Scan the data beneath this task and copy each line that includes "Python".
──────── Extracted data
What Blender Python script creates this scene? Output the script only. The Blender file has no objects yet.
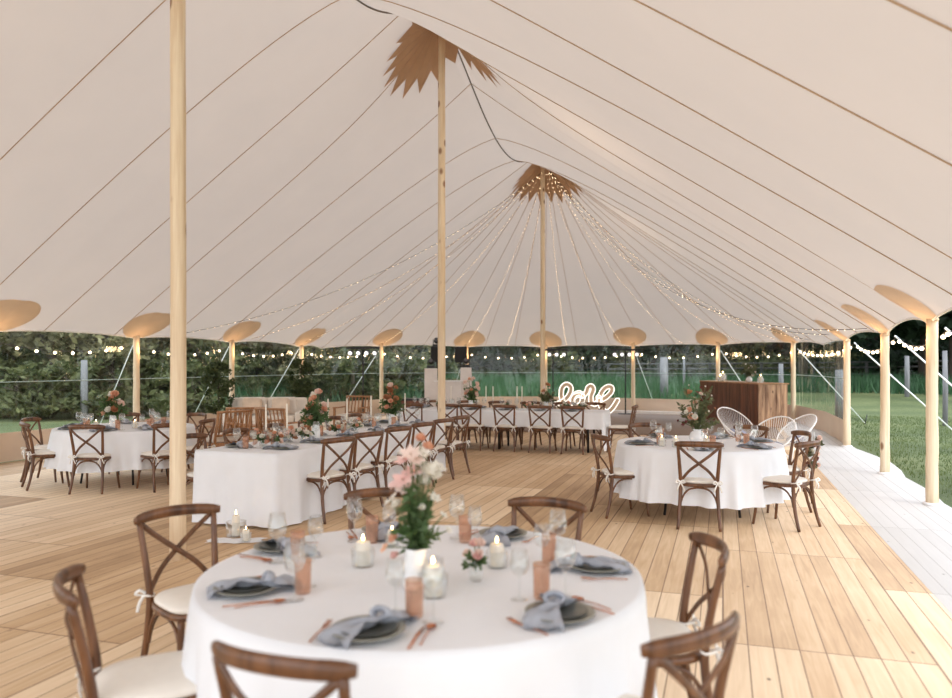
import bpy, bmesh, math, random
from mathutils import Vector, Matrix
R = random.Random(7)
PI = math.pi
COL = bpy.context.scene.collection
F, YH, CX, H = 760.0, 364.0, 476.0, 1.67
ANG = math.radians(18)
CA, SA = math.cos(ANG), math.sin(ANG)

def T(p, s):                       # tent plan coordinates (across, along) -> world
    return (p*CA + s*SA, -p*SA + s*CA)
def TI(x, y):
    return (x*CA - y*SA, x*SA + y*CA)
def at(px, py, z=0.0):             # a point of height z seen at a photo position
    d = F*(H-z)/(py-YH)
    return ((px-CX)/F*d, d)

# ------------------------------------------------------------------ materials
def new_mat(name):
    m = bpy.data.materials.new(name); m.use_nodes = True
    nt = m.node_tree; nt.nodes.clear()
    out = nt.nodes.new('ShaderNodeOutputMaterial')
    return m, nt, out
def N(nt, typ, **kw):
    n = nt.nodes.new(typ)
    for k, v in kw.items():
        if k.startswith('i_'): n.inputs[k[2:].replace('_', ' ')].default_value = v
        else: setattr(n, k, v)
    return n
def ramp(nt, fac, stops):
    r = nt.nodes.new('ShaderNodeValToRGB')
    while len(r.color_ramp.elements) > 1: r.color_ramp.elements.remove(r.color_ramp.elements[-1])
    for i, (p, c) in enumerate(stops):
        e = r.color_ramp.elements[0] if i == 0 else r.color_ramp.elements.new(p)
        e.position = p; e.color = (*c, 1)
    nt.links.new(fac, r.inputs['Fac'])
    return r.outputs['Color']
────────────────
──────── Extracted data
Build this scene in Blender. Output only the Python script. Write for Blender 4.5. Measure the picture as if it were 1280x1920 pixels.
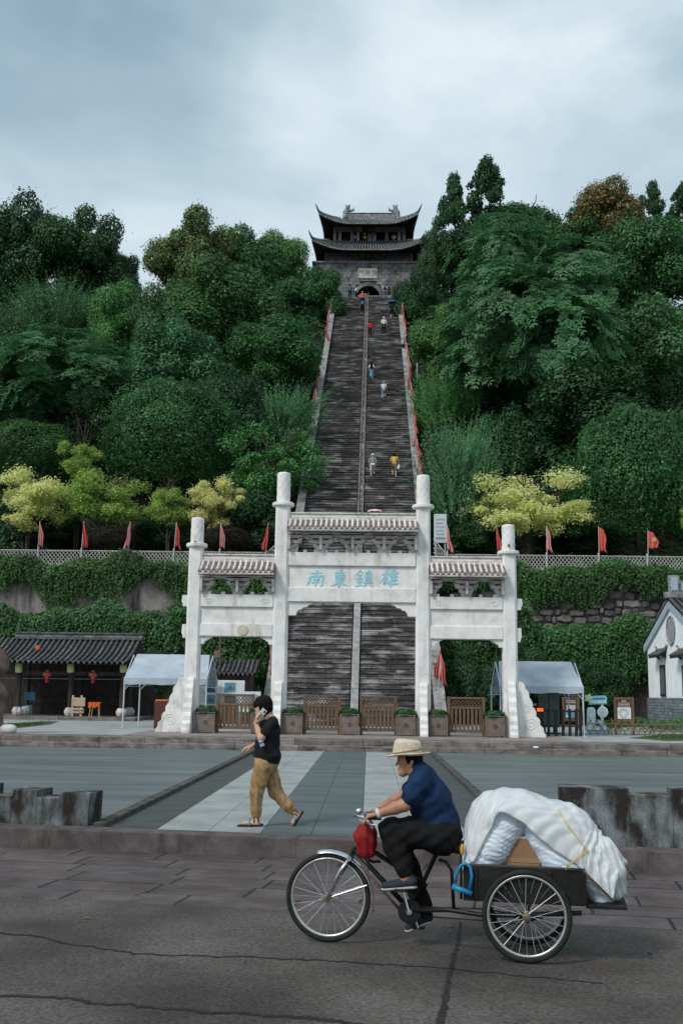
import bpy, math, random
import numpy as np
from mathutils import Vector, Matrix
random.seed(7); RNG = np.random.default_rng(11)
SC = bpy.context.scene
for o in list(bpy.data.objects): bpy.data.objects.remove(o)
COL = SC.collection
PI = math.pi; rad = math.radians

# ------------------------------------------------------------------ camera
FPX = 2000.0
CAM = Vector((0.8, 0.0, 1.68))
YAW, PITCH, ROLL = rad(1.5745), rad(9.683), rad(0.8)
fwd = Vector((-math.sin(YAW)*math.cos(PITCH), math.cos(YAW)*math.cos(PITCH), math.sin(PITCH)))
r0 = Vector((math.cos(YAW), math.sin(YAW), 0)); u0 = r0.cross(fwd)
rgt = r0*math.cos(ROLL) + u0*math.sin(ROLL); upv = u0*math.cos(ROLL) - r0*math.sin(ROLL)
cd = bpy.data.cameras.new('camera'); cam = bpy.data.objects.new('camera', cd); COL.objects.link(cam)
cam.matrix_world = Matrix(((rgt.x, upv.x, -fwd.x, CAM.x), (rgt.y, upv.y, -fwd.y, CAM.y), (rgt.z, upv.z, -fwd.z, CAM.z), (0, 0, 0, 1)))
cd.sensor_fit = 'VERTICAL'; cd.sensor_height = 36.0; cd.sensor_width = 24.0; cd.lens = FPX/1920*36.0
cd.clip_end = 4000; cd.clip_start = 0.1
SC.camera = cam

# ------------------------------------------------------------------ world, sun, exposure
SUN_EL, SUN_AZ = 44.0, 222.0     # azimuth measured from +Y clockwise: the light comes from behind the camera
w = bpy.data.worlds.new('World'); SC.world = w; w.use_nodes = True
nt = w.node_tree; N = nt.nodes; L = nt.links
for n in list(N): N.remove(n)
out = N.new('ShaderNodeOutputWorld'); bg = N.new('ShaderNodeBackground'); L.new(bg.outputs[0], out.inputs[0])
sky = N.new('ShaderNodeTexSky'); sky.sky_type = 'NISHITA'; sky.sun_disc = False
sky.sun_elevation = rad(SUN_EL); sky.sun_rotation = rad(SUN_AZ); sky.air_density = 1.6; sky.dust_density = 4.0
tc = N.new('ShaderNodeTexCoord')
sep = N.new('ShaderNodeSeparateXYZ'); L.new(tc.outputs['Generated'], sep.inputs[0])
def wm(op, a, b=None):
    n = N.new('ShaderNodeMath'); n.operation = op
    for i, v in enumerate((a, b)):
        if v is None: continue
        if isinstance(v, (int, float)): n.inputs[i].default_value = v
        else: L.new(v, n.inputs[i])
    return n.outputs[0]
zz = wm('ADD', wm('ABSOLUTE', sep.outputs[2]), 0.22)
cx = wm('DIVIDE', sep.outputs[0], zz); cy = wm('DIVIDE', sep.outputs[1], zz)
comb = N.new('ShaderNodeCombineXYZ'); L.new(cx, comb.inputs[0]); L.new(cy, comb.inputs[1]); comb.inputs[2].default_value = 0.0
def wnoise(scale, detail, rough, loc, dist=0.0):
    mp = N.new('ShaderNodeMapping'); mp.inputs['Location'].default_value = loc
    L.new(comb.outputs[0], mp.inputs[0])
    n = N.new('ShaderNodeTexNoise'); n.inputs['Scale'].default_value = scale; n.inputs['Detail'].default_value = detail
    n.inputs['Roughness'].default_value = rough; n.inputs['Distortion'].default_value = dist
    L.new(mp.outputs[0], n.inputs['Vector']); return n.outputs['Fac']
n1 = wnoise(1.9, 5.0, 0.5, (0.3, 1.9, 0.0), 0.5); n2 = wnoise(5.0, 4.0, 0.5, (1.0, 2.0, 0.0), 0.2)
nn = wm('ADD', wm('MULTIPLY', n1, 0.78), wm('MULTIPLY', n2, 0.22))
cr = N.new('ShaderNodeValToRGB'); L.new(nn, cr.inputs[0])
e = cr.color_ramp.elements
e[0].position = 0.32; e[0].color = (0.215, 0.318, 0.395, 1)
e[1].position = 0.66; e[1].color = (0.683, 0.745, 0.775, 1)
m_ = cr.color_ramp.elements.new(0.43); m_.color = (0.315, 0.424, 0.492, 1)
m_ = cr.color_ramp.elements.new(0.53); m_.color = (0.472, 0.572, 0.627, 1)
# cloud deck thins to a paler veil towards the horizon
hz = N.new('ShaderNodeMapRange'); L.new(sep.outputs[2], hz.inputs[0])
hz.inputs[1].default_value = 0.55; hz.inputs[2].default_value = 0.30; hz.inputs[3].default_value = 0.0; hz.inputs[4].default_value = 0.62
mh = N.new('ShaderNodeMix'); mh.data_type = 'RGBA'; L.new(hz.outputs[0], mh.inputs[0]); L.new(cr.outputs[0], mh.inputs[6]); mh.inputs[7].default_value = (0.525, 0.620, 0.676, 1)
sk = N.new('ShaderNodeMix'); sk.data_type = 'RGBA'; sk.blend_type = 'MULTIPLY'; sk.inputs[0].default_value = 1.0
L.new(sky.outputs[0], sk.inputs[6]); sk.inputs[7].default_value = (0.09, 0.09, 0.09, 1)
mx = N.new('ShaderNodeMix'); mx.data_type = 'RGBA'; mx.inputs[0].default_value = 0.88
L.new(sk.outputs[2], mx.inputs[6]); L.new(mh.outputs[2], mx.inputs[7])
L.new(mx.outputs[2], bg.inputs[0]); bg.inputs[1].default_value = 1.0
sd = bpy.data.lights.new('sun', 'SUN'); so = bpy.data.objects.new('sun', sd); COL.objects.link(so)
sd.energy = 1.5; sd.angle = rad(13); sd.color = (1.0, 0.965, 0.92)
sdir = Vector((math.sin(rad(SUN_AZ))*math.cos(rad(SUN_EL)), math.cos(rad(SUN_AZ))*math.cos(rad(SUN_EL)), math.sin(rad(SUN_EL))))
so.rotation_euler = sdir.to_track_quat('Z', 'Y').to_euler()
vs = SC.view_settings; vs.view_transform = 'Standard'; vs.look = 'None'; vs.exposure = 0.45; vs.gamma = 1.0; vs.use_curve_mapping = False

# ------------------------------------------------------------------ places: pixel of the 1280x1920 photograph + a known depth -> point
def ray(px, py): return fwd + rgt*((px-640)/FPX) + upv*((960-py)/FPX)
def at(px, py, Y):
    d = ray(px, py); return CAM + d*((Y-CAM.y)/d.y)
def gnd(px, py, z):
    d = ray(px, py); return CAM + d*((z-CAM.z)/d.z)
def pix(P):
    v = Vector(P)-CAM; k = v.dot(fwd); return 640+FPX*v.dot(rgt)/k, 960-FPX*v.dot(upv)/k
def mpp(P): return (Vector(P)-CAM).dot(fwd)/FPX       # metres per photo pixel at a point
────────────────
Reply –
What Blender Python script creates this scene? Output the script only. The Blender file has no objects yet.
Build this scene in Blender. Output only the Python script. Write for Blender 4.5. Measure the picture as if it were 1280x1920 pixels.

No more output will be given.